Üçüncü Trend: Yapay Zekâ, Veriden Para Kazanma ve Ses Tanıma OEM'leri: 2017'de OEM'ler, ortaklıklar, yatırımlar ve geliştirme faaliyetleri yoluyla teoriden kavramlaştırmaya geçiş yaparak yapay zekâ, veriden para kazanma ve ses tanıma ile büyük bir atılım gerçekleştirdi.

Dördüncü Trend: Otomotiv Verilerinden Para Kazanma: Belirli veri türlerini yakalayabilen tüm bağlantılı araçların, araç başına düşen yıllık ücret üzerinden paraya çevrilmesi durumunda, toplam fırsat 2 milyar dolara ulaşacaktır. Bu bakımdan, 50'den fazla otomotiv kullanım durumu mevcut, ancak bunların sadece yüzde 10 ile 15'lik bir kısmı para kazandırıyor.
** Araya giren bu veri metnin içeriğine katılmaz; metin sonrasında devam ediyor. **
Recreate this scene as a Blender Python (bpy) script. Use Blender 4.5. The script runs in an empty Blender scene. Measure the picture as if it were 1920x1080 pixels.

Beşinci Trend: İmalat Yatırımlarıyla Elektrikli Araçlara Yönelme: OEM'ler, elektrikli araç üretme amacıyla şirket içi yetenekler geliştirmek için geriye dikey entegrasyona başlayacaktır. Elektrikli araçların akülerinin fiyatları sürekli düşmekte, bu da elektrikli araçları ekonomik hale getirmekte ve satışlarında artış yaratmaktadır.

Altıncı Trend: Gelecekte Karşımıza Çıkabilecek Mobilite İnisiyatifleri: Gelecekteki mobilite hizmetleri (MACE gibi) için düzenlemeler yapmak, dünyanın dört bir yanındaki önemli pazarlarda yatırımlar ve politika tartışmalarıyla başlıyor.
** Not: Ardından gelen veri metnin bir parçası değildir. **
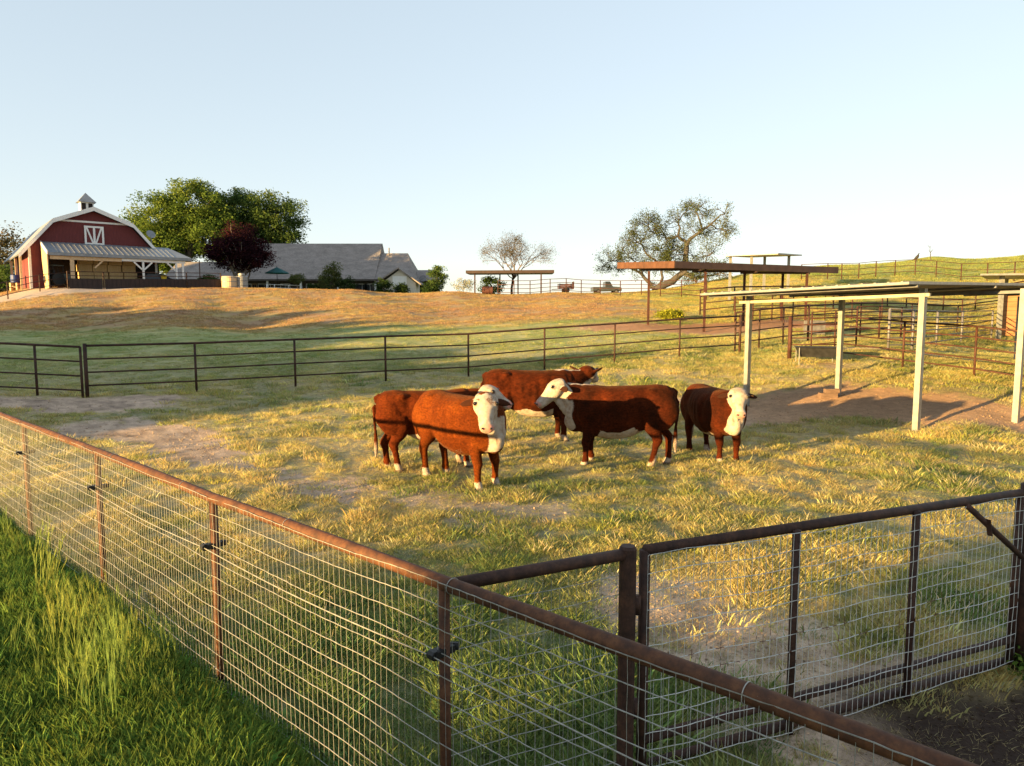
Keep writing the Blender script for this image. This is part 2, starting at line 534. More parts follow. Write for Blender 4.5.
def ground_mat():
    n = NT('pasture_ground')
    c = n.coord()
    a = n.attr('gcol').outputs['Color']
    f1 = n.noise(5, 6, 0.65, c); f2 = n.noise(38, 4, 0.65, c); f3 = n.noise(0.8, 5, 0.6, c)
    base = n.mix(1.0, a, n.ramp(f1, [(0.25, 0.72), (0.75, 1.22)]), 'MULTIPLY')
    base = n.mix(1.0, base, n.ramp(f2, [(0.25, 0.7), (0.75, 1.25)]), 'MULTIPLY')
    base = n.mix(1.0, base, n.ramp(f3, [(0.3, 0.85), (0.7, 1.12)]), 'MULTIPLY')
    n.col(base)
    n.bump(n.mix(0.4, f1, f2), 0.9, 0.06)
    return n.set(0.95, 0, 0.1)


M['ground'] = ground_mat()
th = np.radians(np.concatenate([np.arange(-42, 42, 0.22), np.arange(42, 318, 1.0)]))
rr = np.concatenate([[0.3], np.geomspace(1.2, 30, 230), np.geomspace(30.5, 160, 170)[0:], np.geomspace(165, 420, 14)])
nth, nr = len(th), len(rr)
RX = rr[:, None] * np.sin(th)[None]; RY = rr[:, None] * np.cos(th)[None]
RZ = tz(RX, RY)
gcol = ground_col(RX.ravel(), RY.ravel())
V = np.stack([RX.ravel(), RY.ravel(), RZ.ravel()], 1)
i, j = np.meshgrid(np.arange(nr - 1), np.arange(nth), indexing='ij')
jn = (j + 1) % nth
F = np.stack([i * nth + j, i * nth + jn, (i + 1) * nth + jn, (i + 1) * nth + j], -1).reshape(-1, 4)[:, ::-1]
go = mesh_np('ground', V, F, M['ground'], smooth=True, attrs={'gcol': gcol})
cap = np.zeros((1, 3))
go['kind'] = 'structure'


# ------------------------------------------------------------------ near wire fence and gate
def pipe_part(name, pts, r, mat, par, n=12):
    return MB().tube(pts, r, n).build(name, mat, par, smooth=True)


def wobble(k, amp):
    return (rng.random((k, 3)) - 0.5) * 2 * amp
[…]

Yedinci Trend: Araçlarının Online Satışını Yapan Önemli OEM'ler: 2020'ye gelindiğinde pek çok OEM, yeni araçlarını satmak için ya kendi web sitelerini kullanacak ya da üçüncü taraflar ile ortaklık yaparak bunu gerçekleştirecek.

Sekizinci Trend: Otomotivde Blockchain Platformlarının Doğuşu: Araç paylaşımı ve tedarik zinciri lojistiği gibi mobilite çözümleri, blockchain teknolojisinin işlevsel alanlarıdır. Akıllı üretim, bağlantılı yaşam ve IoT gelecekteki kullanım durumları olacaktır.

Dokuzuncu Trend: Otomatik Taksilere Geçiş Süreci: Araç paylaşım şirketleri, otomatik taksi konusunda hızla gelişen yeniliklerdir. Waymo ve Lyft 2018'de sürücüsüz taksileri tanıtmayı planlarken, Uber pilot testler yapıyor.

Onuncu Trend: Kentsel Yaşama Uygun Araçlar Lüks Kategorisine Giriyor: Premium araç üreticileri, yaşam tarzını sportiflik ve lüksle birleştirerek yeni müşterileri (genç ve varlıklı bireyler) çekmek için çalışmalar yapıyor.